FDIC Issues Statement on Payments to Mortgage Loan Originators

The FDIC has issued a statement in follow-up to a bulletin by the Consumer Financial Protection Bureau (“CFPB”) regarding the compensation of mortgage loan originators (“MLOs”) under Regulation Z, 12 C.F.R. § 226.36 (the “Rule”).  As discussed earlier this month, the CFPB recently clarified that MLOs may participate in an employer’s qualified profit sharing, 401(k), and employee stock ownership plans (“Qualified Plans”) even if contributions are taken from a profit pool derived from mortgage originations subject to the Rule. 

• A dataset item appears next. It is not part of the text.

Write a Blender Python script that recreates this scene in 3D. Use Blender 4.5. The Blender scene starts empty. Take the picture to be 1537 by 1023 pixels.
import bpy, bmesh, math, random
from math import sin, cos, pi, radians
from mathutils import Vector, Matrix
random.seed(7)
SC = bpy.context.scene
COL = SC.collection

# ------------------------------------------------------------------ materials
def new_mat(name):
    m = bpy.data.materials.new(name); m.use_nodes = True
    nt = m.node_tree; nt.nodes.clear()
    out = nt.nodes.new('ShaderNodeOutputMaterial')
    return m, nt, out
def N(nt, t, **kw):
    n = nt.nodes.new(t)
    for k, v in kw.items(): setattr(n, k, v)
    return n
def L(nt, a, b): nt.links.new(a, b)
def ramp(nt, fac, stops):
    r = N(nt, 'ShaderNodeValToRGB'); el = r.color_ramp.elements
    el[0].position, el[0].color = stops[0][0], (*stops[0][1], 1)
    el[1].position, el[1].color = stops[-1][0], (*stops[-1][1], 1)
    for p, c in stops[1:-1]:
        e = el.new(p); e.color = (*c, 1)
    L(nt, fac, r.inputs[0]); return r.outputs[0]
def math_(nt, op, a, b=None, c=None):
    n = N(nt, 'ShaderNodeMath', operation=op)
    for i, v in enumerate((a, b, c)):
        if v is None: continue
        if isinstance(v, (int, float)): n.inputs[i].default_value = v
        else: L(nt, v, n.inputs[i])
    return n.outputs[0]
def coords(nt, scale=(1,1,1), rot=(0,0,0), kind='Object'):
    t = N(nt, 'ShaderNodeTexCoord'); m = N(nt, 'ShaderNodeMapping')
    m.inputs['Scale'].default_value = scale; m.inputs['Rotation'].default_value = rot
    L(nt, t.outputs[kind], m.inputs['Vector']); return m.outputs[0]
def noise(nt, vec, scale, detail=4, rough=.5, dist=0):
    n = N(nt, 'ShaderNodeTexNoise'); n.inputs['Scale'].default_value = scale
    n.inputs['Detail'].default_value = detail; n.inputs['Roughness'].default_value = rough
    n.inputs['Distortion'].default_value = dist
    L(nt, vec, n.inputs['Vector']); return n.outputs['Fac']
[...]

The CFPB’s bulletin did not provide guidance regarding other compensation plans, but promised further clarification in a future rulemaking.  For examination purposes, the FDIC will expect compensation plans to be consistent with the Rule, CFPB guidance, and Rule commentary.  The Rule is intended to protect consumers from unfair or abusive lending practices, while preserving responsible lending and sustained homeownership.  Pending further guidance from the CFPB, the FDIC will review compensation programs on a fact-specific basis in light of an institution’s compliance efforts and particular circumstances.